Um die Ausführungen in diesem Buch in den Kontext der gegenwärtigen Marktsituation und ihrer Entstehung einzuordnen, werden zunächst die rechtlichen und wirtschaftlichen Grundlagen der Verwertung von Urheberrechten an Musikwerken dargestellt (Kap. 2). Die darauf folgenden Betrachtungen konzentrieren sich auf die Schnittstellenaktivitäten der Verlage zu Verwertungsgesellschaften. Der Grund dafür ist die wirtschaftliche Relevanz der durch letztere erzielten Einnahmen: 2020 haben in Deutschland Urheber*innen 77 % und Verlage 56 % ihrer Einnahmen über die Ausschüttungen von Verwertungsgesellschaften generiert (DIW Econ GmbH et al. 2020).

Dabei orientiert sich das Buch strukturell an dem Lebenszyklus, welchen Rechteinhaber*innen bei der Interaktion mit Verwertungsgesellschaften üblicherweise durchlaufen (siehe Abb. 1.1). Im Einzelnen werden die organisatorischen und technischen Aspekte beschrieben, beginnend mit der Mitgliedschaft bei einer Verwertungsgesellschaft (Kap. 3) über die Anmeldung der Werke bei einer solchen (Kap. 4), die Ausschüttung von Tantiemen für durch die Verwertungsgesellschaft abgewickelte Lizenzierungen (Kap. 5) sowie Kontrolle und ggf. notwendige Reklamationen der zugehörigen Abrechnungen (Kap. 6).

Abb. 1.1
figure 1

Lebenszyklus der Interaktion von Rechteinhaber*innen mit Verwertungsgesellschaften

In Kap. 8 werden die vorangehend beschriebenen Thematiken aus verschiedenen Perspektiven kritisch reflektiert. Abschließend werden in Kap. 9 mögliche Zukunftsszenarien für die Entwicklung der Musikindustrie unter den Gesichtspunkten der erläuterten Aspekte skizziert.

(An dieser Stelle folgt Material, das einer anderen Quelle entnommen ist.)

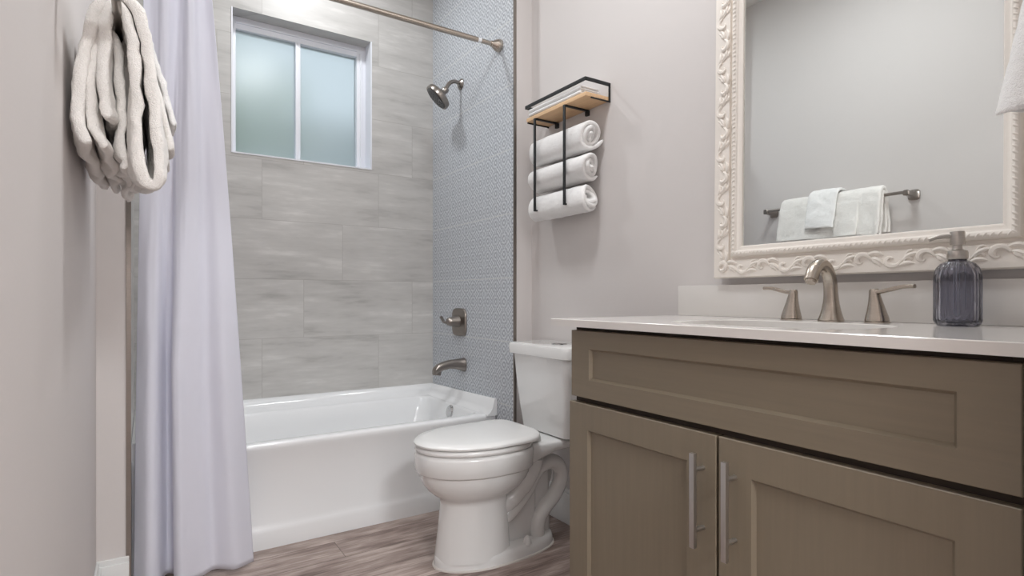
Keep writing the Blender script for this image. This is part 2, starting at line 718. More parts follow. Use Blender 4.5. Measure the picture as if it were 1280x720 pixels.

Den einzelnen Kapiteln werden einleitende Zitate von Vertreter*innen deutscher Musikverlage vorangestellt. Diese werfen einen plakativen Blick aus der Praxis auf das jeweilige Thema und dienen so der Illustration der in den Kapiteln behandelten Thematiken sowie der Herstellung bzw. Verdeutlichung des Praxisbezugs. Die zugehörige Erhebung wird in Abschn. 3.1 vorgestellt.